Rada Mihalcea co-authors new book on text mining
Text Mining brings together a broad range of contemporary qualitative and quantitative methods to provide strategic and practical guidance on analyzing large text collections.
Professor Rada Mihalcea and her collaborator Gabe Ignatow, Associate Professor of Sociology at the University of North Texas, have authored a new book entitled “Text Mining: A Guidebook for the Social Sciences,” which has been published by Sage Publishing.
Online communities generate massive volumes of natural language data and the social sciences continue to learn how to best make use of this new information and the technology available for analyzing it. Text Mining brings together a broad range of contemporary qualitative and quantitative methods to provide strategic and practical guidance on analyzing large text collections. This accessible book, written by a sociologist and a computer scientist, surveys the fast-changing landscape of data sources, programming languages, software packages, and methods of analysis available today. Suitable for novice and experienced researchers alike, the book will help readers use text mining techniques more efficiently and productively.
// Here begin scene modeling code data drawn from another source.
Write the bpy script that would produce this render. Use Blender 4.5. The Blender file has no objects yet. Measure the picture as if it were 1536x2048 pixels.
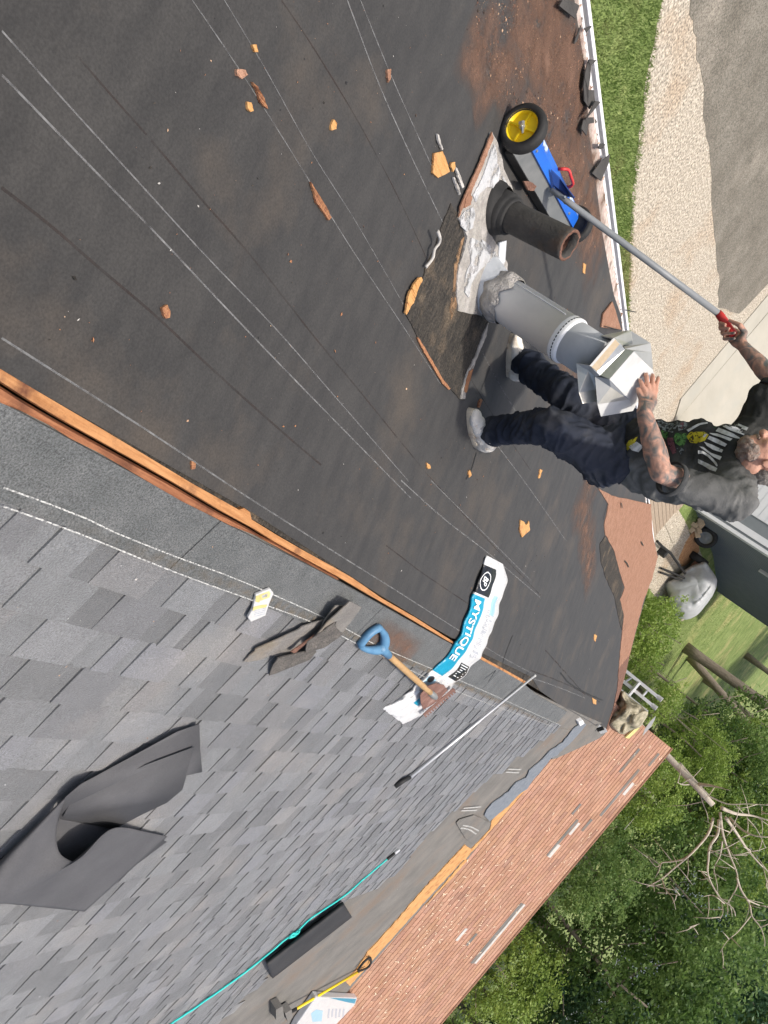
import bpy, bmesh, math, random
from mathutils import Vector as V, Matrix, noise, Quaternion
from mathutils.bvhtree import BVHTree
from mathutils.geometry import tessellate_polygon
rnd = random.Random(7)
SC = bpy.context.scene
COL = SC.collection

# ------------------------------------------------------------------ camera
FOC = 1490.0; TH = math.radians(40.0); VPX, VPY = 1365.0, 1551.0
_dx, _dy = VPX - 768, VPY - 1024
_va = -_dx*math.sin(TH) + _dy*math.cos(TH); _vb = _dx*math.cos(TH) + _dy*math.sin(TH)
PIT = math.atan(_vb/FOC); PSI = math.atan(_va*math.cos(PIT)/FOC)
CR = V((math.cos(PSI), math.sin(PSI), 0)); CFH = V((-math.sin(PSI), math.cos(PSI), 0)); ZZ = V((0, 0, 1))
CF = CFH*math.cos(PIT) - ZZ*math.sin(PIT); CU = CFH*math.sin(PIT) + ZZ*math.cos(PIT)
CAM = V((0, 0, 5.06))
cd = bpy.data.cameras.new('camera'); cam = bpy.data.objects.new('camera', cd); COL.objects.link(cam)
ix = -math.sin(TH)*CR + math.cos(TH)*CU
iy = -(math.cos(TH)*CR + math.sin(TH)*CU)
iz = -CF
m = Matrix((ix, iy, iz)).transposed().to_4x4(); m.translation = CAM
cam.matrix_world = m
cd.sensor_fit = 'VERTICAL'; cd.sensor_height = 36; cd.lens = FOC/2048*36; cd.clip_end = 3000; cd.clip_start = .05
SC.camera = cam
# ------------------------------------------------------------------ world, sun, exposure
SUN = V((-.26, -.20, 1.0)).normalized()
w = bpy.data.worlds.new('World'); SC.world = w; w.use_nodes = True
nt = w.node_tree; bg = nt.nodes['Background']; sky = nt.nodes.new('ShaderNodeTexSky'); sky.sky_type = 'NISHITA'
sky.sun_disc = False; sky.sun_elevation = math.asin(SUN.z); sky.sun_rotation = math.atan2(SUN.x, SUN.y)
sky.air_density = 1.0; sky.dust_density = 5.0; sky.ozone_density = .4
nt.links.new(sky.outputs[0], bg.inputs[0]); bg.inputs[1].default_value = .15
sl = bpy.data.lights.new('sun', 'SUN'); sl.energy = 2.75; sl.angle = math.radians(2.5); sl.color = (1, .95, .86)
so = bpy.data.objects.new('sun', sl); COL.objects.link(so); so.rotation_euler = SUN.to_track_quat('Z', 'Y').to_euler(); so.location = (0, -20, 40)
SC.view_settings.view_transform = 'Standard'; SC.view_settings.look = 'None'; SC.view_settings.gamma = 1; SC.view_settings.exposure = .26
SC.render.engine = 'CYCLES'
SC.cycles.max_bounces = 6; SC.cycles.transparent_max_bounces = 12

# ------------------------------------------------------------------ photo ray helpers
HR = 1.42; SF = .36; SG = .05; ZR = CAM.z - HR; XR = .293
def ray(x, y):
    dx, dy = x-768, y-1024
    a = -dx*math.sin(TH) + dy*math.cos(TH); b = dx*math.cos(TH) + dy*math.sin(TH)
    return CF + (a*CR + b*CU)/FOC
def hit(x, y, n, d):
    r = ray(x, y); n = V(n); return CAM + r*((d - n.dot(CAM))/n.dot(r))
NF = V((-SF, 0, 1)).normalized(); NG = V((SG, 0, 1)).normalized(); PR = V((XR, 0, ZR))
def felt(x, y, l=0.0): return hit(x, y, NF, NF.dot(PR) + l)
def grey(x, y, l=0.0): return hit(x, y, NG, NG.dot(PR) + l)
def atY(x, y, Y): return hit(x, y, (0, 1, 0), Y)
def atZ(x, y, Z): return hit(x, y, (0, 0, 1), Z)
def atX(x, y, X): return hit(x, y, (1, 0, 0), X)
def terr(Y):
    if Y < 18: return 0.0
    if Y < 26: return .2*(Y-18)
    return 1.6 + .08*(Y-26)
def ground(x, y, l=0.0):
    r = ray(x, y); t = 0.5
    while t < 400:
        p = CAM + r*t
        if p.z < terr(p.y) + l: break
        t += .05
    return CAM + r*t
def zoomf(ox, oy, s):            # crop coordinates -> photo pixels
    return lambda q: (ox + q[0]*s, oy + q[1]*s)

# ------------------------------------------------------------------ materials
def mat(name, c1, c2=None, scale=8, detail=6, rough=.85, bump=0., bscale=60, c3=None, scale3=1.2, spec=.3, metal=0., attr=False, streak=None, cut=None, fine=None, trans=None):
    m = bpy.data.materials.new(name); m.use_nodes = True; n = m.node_tree.nodes; L = m.node_tree.links
    bs = n['Principled BSDF']; bs.inputs['Roughness'].default_value = rough; bs.inputs['Metallic'].default_value = metal
    bs.inputs['Specular IOR Level'].default_value = spec
    tc = n.new('ShaderNodeTexCoord'); co = tc.outputs['Object']
    if streak:
        mp = n.new('ShaderNodeMapping'); mp.inputs['Scale'].default_value = streak; L.new(co, mp.inputs[0]); cs = mp.outputs[0]
    else: cs = co
    def nz(sc, det=6, c=None, ro=.6):
        t = n.new('ShaderNodeTexNoise'); t.inputs['Scale'].default_value = sc; t.inputs['Detail'].default_value = det; t.inputs['Roughness'].default_value = ro
        L.new(c or co, t.inputs['Vector']); return t.outputs['Fac']
    def ramp(f, lo, hi):
        r = n.new('ShaderNodeMapRange'); r.inputs[1].default_value = lo; r.inputs[2].default_value = hi; L.new(f, r.inputs[0]); return r.outputs[0]
    def mix(f, a, b, mode='MIX'):
        x = n.new('ShaderNodeMix'); x.data_type = 'RGBA'; x.blend_type = mode
        if hasattr(f, 'links'): L.new(f, x.inputs[0])
        else: x.inputs[0].default_value = f
        for k, v in ((6, a), (7, b)):
            if hasattr(v, 'links'): L.new(v, x.inputs[k])
            else: x.inputs[k].default_value = (*v, 1)
        return x.outputs[2]
    c2 = c2 or c1
    col = mix(ramp(nz(scale, detail, cs), .35, .65), c1, c2)
    if c3: col = mix(ramp(nz(scale3, 5), .52, .72), col, c3)
    if fine:
        g = ramp(nz(fine[0], 2), .3, .7)
        mm = n.new('ShaderNodeMix'); mm.data_type = 'FLOAT'; mm.inputs[2].default_value = 1-fine[1]; mm.inputs[3].default_value = 1+fine[1]
        L.new(g, mm.inputs[0]); col = mix(1.0, col, mm.outputs[0], 'MULTIPLY')
    if attr:
        a = n.new('ShaderNodeAttribute'); a.attribute_name = 'Col'; col = mix(1.0, col, a.outputs['Color'], 'MULTIPLY')
    L.new(col, bs.inputs['Base Color'])
    if bump:
        b = n.new('ShaderNodeBump'); b.inputs['Strength'].default_value = bump; b.inputs['Distance'].default_value = .02
        L.new(nz(bscale, 4), b.inputs['Height']); L.new(b.outputs[0], bs.inputs['Normal'])
    if cut:                                                       # worn-away: noise cut-out
        tr = n.new('ShaderNodeBsdfTransparent'); ms = n.new('ShaderNodeMixShader'); out = n['Material Output']
        fac = ramp(nz(cut[0], 5), cut[1], cut[2])
        if len(cut) > 3:
            fa = n.new('ShaderNodeAttribute'); fa.attribute_name = 'fade'; mu = n.new('ShaderNodeMath'); mu.operation = 'MULTIPLY'; L.new(fac, mu.inputs[0]); L.new(fa.outputs['Fac'], mu.inputs[1]); fac = mu.outputs[0]
        L.new(fac, ms.inputs[0]); L.new(tr.outputs[0], ms.inputs[1]); L.new(bs.outputs[0], ms.inputs[2]); L.new(ms.outputs[0], out.inputs[0])
    if trans:
        t = n.new('ShaderNodeBsdfTranslucent'); ms = n.new('ShaderNodeMixShader'); ms.inputs[0].default_value = trans; out = n['Material Output']
        L.new(col, t.inputs[0]); L.new(bs.outputs[0], ms.inputs[1]); L.new(t.outputs[0], ms.inputs[2]); L.new(ms.outputs[0], out.inputs[0])
    m['col'] = 0
    return m
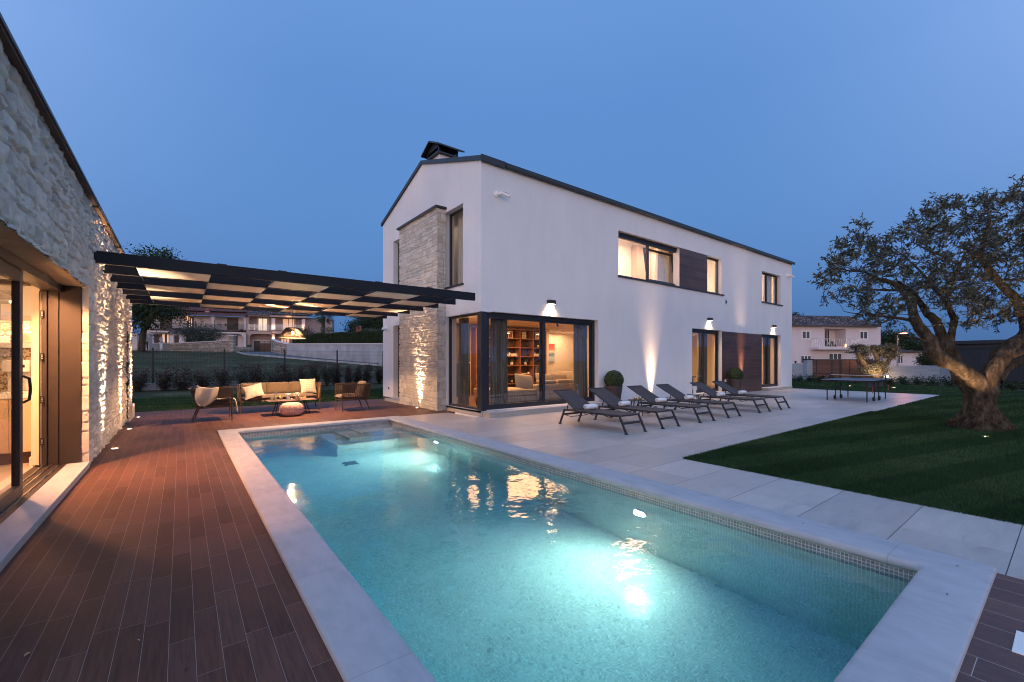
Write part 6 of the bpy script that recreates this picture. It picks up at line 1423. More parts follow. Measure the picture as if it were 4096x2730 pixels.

The book is available for purchase from the publisher’s website and on Amazon. Sample materials and chapters also available at the publisher’s site.
Prof. Mihalcea’s research interests are in computational linguistics, with a focus on lexical semantics, graph-based algorithms for natural language processing, and multilingual natural language processing. She is an investigator in projects that include the use of software to detect lies and the development of an advanced conversational computing system. She is involved in a number of other research projects, including word sense disambiguation, monolingual and cross-lingual semantic similarity, subjectivity, sentiment, and emotion analysis, multimodal affect analysis, and computational humor.
Prof. Rada Mihalcea received a PhD in Computer Science and Engineering from Southern Methodist University and a PhD in Linguistics from Oxford University. She joined the faculty at Michigan in 2013 after serving on the faculty at the Department of Computer Science at the University of North Texas.
She is the recipient of NSF CAREER award and a Presidential Early Career Award for Scientists and Engineers (PECASE). In 2013, she was made an honorary citizen of her hometown of Cluj-Napoca, Romania.